Père d’une Gemma Rose à peine âgée de deux ans, l’attaquant est effectivement forcé de loger à l’hôtel. Un inconfort familial pesant. « Ma femme avait le mal du pays. Pour moi, c’était un peu moins le cas, mais l’accumulation de tous ces éléments parasites ont gâché mon aventure à Madrid. Ce qui est dommage parce que dans le vestiaire et sur le terrain, je me régalais. » Il faut dire qu’Owen n’a aucun mal à se montrer efficace. Auteur de 13 buts en 36 matchs de Liga, il se targuera d’un meilleur ratio buts/matchs que Ronaldo durant la première partie de saison. Un bilan honorable, orné d’une volée sublime face au FC Barcelone à Santiago Bernabéu, pour gagner le cœur de supporters admiratifs, mais témoins d’un adieu programmé.
À l’été 2005, Michael Owen sait que son avenir s’écrira loin de la capitale. « J’avais envie de rester au Real Madrid.
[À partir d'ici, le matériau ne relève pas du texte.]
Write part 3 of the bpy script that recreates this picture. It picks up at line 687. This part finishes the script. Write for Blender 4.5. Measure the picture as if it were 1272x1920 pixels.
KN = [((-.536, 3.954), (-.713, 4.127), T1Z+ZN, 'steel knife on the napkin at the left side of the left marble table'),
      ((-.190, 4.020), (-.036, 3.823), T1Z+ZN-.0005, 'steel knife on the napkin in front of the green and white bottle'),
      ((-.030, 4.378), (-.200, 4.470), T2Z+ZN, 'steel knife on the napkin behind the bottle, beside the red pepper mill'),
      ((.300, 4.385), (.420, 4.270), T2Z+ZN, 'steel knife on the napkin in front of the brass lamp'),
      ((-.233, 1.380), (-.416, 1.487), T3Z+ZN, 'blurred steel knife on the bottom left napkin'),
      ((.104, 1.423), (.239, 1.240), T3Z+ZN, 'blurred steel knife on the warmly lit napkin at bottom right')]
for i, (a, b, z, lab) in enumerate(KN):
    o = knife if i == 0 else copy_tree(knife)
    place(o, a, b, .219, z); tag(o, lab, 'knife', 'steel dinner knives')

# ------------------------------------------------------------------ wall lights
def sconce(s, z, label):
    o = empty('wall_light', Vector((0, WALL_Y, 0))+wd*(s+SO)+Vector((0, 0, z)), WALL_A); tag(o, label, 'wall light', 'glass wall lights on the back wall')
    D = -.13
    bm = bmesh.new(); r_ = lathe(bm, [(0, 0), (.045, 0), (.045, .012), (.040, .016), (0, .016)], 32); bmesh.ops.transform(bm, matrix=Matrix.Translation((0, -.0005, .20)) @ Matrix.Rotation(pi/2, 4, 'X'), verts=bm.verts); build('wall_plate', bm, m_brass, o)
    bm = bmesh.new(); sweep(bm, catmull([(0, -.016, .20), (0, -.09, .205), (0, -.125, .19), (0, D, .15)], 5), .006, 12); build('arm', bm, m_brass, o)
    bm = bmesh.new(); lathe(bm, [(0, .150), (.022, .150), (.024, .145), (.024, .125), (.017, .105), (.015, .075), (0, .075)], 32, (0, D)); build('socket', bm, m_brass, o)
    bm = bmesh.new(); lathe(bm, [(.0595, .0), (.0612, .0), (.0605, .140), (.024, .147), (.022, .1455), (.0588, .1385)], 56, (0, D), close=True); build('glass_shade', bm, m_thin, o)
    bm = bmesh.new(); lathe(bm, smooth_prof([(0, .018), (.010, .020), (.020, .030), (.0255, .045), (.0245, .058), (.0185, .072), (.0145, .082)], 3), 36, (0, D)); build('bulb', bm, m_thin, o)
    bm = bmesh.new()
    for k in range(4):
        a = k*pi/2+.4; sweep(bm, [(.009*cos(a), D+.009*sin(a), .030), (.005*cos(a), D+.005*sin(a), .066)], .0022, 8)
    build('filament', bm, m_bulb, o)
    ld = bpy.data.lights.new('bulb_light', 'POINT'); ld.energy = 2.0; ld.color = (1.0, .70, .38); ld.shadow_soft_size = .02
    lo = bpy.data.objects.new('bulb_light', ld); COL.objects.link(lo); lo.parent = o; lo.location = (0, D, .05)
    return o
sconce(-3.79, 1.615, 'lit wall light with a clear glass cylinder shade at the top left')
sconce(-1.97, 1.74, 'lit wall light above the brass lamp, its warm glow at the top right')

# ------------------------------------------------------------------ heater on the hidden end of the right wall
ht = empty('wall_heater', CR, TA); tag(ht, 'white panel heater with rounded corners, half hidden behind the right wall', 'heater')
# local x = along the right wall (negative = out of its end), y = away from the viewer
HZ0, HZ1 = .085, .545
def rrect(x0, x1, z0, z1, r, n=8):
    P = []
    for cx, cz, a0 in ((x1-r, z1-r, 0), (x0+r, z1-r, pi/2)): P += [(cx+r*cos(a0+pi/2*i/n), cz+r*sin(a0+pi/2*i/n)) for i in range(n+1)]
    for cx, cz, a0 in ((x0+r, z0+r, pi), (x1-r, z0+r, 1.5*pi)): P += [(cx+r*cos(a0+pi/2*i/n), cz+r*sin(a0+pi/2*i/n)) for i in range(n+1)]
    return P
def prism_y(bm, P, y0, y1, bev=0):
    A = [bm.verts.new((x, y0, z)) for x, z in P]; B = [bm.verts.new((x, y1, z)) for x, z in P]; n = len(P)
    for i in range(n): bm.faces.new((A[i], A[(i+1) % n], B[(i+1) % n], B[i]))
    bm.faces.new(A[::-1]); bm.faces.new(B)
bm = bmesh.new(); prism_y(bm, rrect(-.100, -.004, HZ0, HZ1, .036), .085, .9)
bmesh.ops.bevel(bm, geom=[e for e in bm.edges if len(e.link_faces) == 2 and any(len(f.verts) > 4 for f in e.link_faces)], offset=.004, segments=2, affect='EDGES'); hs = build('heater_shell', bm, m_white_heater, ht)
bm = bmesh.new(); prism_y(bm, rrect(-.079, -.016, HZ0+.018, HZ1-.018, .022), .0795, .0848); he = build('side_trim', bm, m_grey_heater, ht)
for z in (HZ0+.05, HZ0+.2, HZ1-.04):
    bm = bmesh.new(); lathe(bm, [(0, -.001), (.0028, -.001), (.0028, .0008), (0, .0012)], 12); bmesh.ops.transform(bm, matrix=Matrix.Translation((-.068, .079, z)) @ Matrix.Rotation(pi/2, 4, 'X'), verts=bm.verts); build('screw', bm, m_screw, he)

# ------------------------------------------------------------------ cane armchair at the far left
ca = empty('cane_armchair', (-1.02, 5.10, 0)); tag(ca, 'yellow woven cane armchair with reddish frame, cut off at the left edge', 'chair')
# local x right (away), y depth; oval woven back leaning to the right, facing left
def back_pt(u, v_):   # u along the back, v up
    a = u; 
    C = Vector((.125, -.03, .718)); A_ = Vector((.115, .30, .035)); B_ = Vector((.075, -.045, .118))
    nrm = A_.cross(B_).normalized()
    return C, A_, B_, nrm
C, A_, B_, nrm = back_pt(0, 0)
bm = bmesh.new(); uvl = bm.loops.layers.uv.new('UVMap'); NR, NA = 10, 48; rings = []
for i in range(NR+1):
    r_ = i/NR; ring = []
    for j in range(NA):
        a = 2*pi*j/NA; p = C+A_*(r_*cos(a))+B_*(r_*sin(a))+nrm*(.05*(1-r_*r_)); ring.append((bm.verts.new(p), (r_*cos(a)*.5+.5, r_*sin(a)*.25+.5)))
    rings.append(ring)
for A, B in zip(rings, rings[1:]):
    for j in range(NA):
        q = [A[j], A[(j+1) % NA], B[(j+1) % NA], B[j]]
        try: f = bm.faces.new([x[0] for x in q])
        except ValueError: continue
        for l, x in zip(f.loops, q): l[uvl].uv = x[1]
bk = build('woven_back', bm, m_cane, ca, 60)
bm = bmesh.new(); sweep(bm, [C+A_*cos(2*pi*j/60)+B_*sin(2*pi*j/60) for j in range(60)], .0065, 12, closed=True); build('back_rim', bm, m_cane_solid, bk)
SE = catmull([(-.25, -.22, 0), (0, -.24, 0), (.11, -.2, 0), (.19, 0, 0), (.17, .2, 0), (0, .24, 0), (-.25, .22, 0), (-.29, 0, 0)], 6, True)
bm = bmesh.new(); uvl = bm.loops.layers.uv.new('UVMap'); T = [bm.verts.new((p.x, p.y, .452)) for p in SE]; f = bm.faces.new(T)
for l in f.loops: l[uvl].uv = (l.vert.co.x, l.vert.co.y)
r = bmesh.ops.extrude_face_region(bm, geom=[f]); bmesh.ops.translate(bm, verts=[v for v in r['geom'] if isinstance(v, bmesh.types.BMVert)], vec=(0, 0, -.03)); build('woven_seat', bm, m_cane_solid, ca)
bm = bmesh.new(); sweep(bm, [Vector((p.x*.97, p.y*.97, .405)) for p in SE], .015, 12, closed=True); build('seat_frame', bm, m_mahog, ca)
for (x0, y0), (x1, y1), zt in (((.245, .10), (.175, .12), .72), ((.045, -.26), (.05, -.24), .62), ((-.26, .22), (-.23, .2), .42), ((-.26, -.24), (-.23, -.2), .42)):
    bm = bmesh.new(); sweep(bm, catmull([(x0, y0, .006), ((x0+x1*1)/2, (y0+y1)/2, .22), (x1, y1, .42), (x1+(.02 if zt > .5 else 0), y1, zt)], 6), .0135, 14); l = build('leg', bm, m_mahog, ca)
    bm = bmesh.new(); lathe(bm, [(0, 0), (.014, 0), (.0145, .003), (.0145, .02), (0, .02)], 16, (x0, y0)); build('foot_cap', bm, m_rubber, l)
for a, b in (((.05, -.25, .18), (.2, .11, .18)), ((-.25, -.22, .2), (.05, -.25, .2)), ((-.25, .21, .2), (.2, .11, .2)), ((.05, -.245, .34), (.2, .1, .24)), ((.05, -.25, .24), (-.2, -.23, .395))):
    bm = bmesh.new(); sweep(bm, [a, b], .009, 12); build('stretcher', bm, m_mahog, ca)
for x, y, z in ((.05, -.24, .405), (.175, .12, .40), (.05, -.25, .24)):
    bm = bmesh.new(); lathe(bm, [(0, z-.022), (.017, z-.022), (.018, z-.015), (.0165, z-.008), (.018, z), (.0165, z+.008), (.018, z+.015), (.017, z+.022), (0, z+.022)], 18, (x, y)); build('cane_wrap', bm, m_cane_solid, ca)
Mais au mois de juin, on nous a annoncé les arrivées de Julio Baptista et Robinho. Deux recrues qui s’ajoutaient à Ronaldo et Raúl. Avec la Coupe du monde qui arrivait, ça devenait compliqué, et j’ai donc décidé de partir. » Lors de son départ, le buteur avait en effet passé un « accord tacite » avec Rick Parry, directeur sportif de Liverpool, pour faciliter un retour au club. Mais le succès des Reds en C1 installait une équipe peu encline au renouvellement, excluant, de fait, Owen de ce come-back. Et comme un symbole, lui, la gloire de la fin des années 1990, choisira un club à la trajectoire similaire : Newcastle United. Pour finalement donner raison à Jamie Carragher.